A few years ago, the Highway Transportation Department put out a report on registered vehicles by state. The total of all registered vehicles was 244,000,000. Of that total, 33 million were on the roads of California (13%), only 1.8 million (0.75%) were in Colorado, and a measly 700k (0.25%) were in North Dakota. The total of vehicles on the road in the states that are in red in the above map comes to 137 million. Fully 56% of all vehicles are in high cost states. Only 15 million vehicles (6% of total) are registered in the green states!

State GDP is directly correlated with vehicle registrations. The red-colored states, paying the highest prices today, represented 57% of 2010's GDP. Green states, contributed only 8% GDP.

My thoughts:

-Crude prices in Louisiana hit their highest in a year on Friday. If this level is sustained (or heaven forbid increases), the price of fuel in the red states will go up by 50 cents in the next few weeks. Forget about $4, start worrying about $5.

-California and NY will be hit the hardest. These two states represent 21% of GDP.  It will be a big burden for the NY economy.  For California, it could be a crushing blow. The national economy cannot expand without California growing. Cali is a very big portion of the pie.

-Given these facts, I wonder if the Administration is planning to release more oil from the Strategic Reserve. I bitched and moaned about this last July when the SPR was tapped. Following the June SPR sales, there was a multi-month drop in crude prices.

The SPR sales had little consequence; the drop in crude reflected a slowdown in global growth and an easing of concerns regarding Libya.

The Administration may look at the same charts as I did and conclude that it was the SPR sales that broke the market for a while. Folks who like to intervene in markets are biased to believe their intervention "works." This Administration would love to push down crude prices for another three months. It would take the gas story off the front page. It would help the economy from running into a wall.

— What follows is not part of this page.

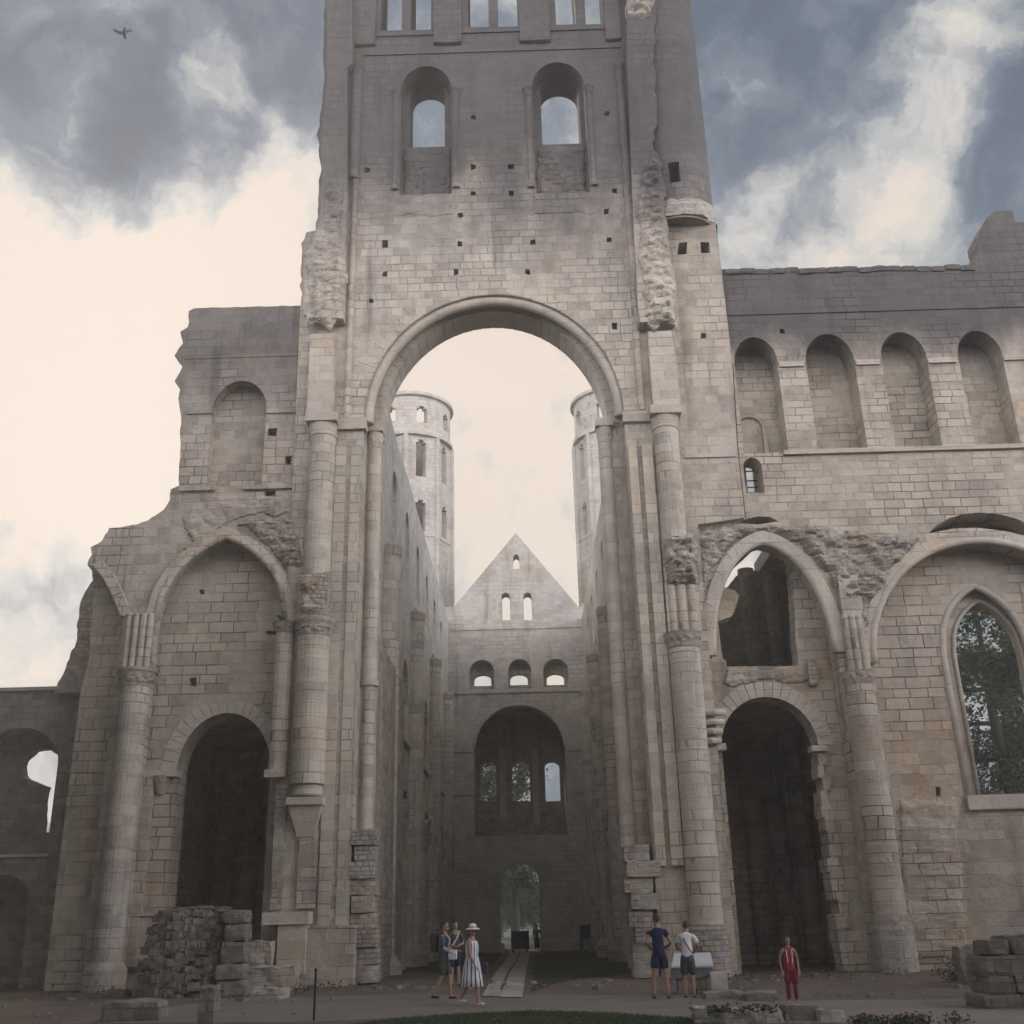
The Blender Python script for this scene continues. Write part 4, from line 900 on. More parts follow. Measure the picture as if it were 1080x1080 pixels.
def wav(pts, amp, step, seed):
    rd = random.Random(seed); out = []
    for i in range(len(pts)):
        a, b = pts[i], pts[(i + 1) % len(pts)]; d = math.dist(a, b); n_ = max(1, int(d / step))
        for q in range(n_):
            t = q / n_; out.append((a[0] + (b[0] - a[0]) * t + (rd.uniform(-amp, amp) if q else 0), a[1] + (b[1] - a[1]) * t + (rd.uniform(-amp, amp) if q else 0)))
    return out
sheet('path', wav([gp(60, 1080), gp(250, 1052), gp(420, 1049), gp(650, 1050), gp(840, 1056), gp(1120, 1052), gp(1300, 1085), gp(760, 1078), gp(560, 1066), gp(330, 1078)], .12, 1.2, 3), .006, 'gravel')
lawnf = wav([gp(330, 1086), gp(420, 1075), gp(500, 1069), gp(560, 1067), gp(640, 1069), gp(735, 1075), gp(800, 1090), (6, 12), (-6, 12)], .08, .7, 4)
sheet('lawn', lawnf, .014, 'grass')
sheet('lawn', wav([gp(559, 1046), gp(566, 1006), (NXR - .3, 76.5), (NXR - .3, 39), gp(640, 1030), gp(600, 1034)], .12, 1., 5), .012, 'grass')
sheet('lawn', wav([gp(505, 1030), gp(530, 1005), (NXL + .5, 76.5), (NXL + .5, 42), gp(440, 1024)], .12, 1., 6), .012, 'grass')
sheet('lawn', [(-70, 84), (70, 84), (110, 320), (-110, 320)], .02, 'grass')
sheet('path', [gp(508, 1052), gp(539, 1003), gp(548, 1003), gp(524, 1052)], .03, 'flag')
sheet('path', [gp(527, 1053), gp(549.5, 1003), gp(558.5, 1004), gp(551, 1053)], .03, 'flag')
mb = MB(); a, b = gp(521, 1050), gp(547.5, 1008)
mb.block((a[0] + .05, a[1] - .1, .06), (.26, .2, .14), 0, .015, 3, 2.)
tag(mb.build('kerb_stone', 'smooth', None), 'small pale stone closing the end of the slit in the nave path', 'stone')
def blades(name, poly, n_, h, mat):
    xs = [p[0] for p in poly]; ys = [p[1] for p in poly]; mb = MB(); N = len(poly); k = 0
    while k < n_:
        x, y = rnd.uniform(min(xs), max(xs)), rnd.uniform(min(ys), max(ys)); c = False
        for i in range(N):
            (xa, ya), (xb, yb) = poly[i], poly[i - 1]
            if (ya > y) != (yb > y) and x < (xb - xa) * (y - ya) / (yb - ya) + xa: c = not c
        if not c: continue
        k += 1; a = rnd.uniform(0, PI); w = rnd.uniform(.006, .012); hh = h * rnd.uniform(.5, 1.3); l = rnd.uniform(-.04, .04); z = zg(x, y)
        mb.add([(x - w * math.cos(a), y - w * math.sin(a), z), (x + w * math.cos(a), y + w * math.sin(a), z), (x + l, y + rnd.uniform(-.03, .03), z + hh)], [(0, 1, 2)])
    return tag(mb.build(name, mat, None, False, False), kind='stuff')
blades('grass', [p for p in lawnf if p[1] > 18] + [(5, 18), (-5, 18)], 16000, .06, 'blade')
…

This being an election year, it's possible that Obama will try an SPR sale. If gas is $5 in November, anything could happen.

If there were an SPR sale, any beneficial impact on prices would have a half-life of about 48 hours. This ain’t June 2011. If we should we see an SPR sale (low probability), buy that dip.

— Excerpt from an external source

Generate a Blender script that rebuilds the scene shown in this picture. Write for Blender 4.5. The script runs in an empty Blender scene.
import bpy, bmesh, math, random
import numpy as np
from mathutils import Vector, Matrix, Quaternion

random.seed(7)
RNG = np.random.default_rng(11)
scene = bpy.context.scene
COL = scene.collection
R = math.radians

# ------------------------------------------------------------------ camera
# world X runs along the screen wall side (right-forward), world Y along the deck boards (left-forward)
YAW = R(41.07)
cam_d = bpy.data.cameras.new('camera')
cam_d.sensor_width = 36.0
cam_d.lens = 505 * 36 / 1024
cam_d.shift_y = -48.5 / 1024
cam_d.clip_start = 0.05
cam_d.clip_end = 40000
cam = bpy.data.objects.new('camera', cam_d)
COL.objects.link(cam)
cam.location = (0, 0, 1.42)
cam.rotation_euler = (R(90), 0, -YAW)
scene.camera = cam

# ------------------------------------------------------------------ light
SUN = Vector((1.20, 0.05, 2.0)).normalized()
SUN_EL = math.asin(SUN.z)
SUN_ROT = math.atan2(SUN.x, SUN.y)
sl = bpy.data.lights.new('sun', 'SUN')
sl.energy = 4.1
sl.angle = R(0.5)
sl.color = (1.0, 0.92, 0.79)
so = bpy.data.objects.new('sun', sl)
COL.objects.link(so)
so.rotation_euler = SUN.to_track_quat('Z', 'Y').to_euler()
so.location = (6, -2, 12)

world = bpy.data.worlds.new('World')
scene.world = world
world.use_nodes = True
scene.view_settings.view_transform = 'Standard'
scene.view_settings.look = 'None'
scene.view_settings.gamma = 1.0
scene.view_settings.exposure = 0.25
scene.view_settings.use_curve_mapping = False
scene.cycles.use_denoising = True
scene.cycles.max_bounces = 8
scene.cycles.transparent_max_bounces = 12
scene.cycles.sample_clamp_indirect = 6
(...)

-The LLS crude price tracks Brent crude. (A tanker can go to Rotterdam or Louisiana, it will go to where the price is the highest.) If there is a Middle East supply disruption, it will affect Brent more than WTI. But for the red states, gas prices will track Brent.  

-Greenspan remarked in July of 2010, “The economy appears to have hit an invisible wall”. Bernanke reacted a few months later with his Jackson Hole speech that brought us QE2. In the Summer of 2011 the economy hit another of those “invisible walls”. Bernanke delivered TWIST and Perpetual ZIRP. I wonder if Ben will try QE3 if the economy hits another those walls due to rising gas prices.

The thing is, if Ben tried another form of QE/LSAP the price of crude would be up $20 in a week. Bernanke is another of those who likes to intervene in markets. He also thinks it “works.” It won’t work this time; it will blow up in his face.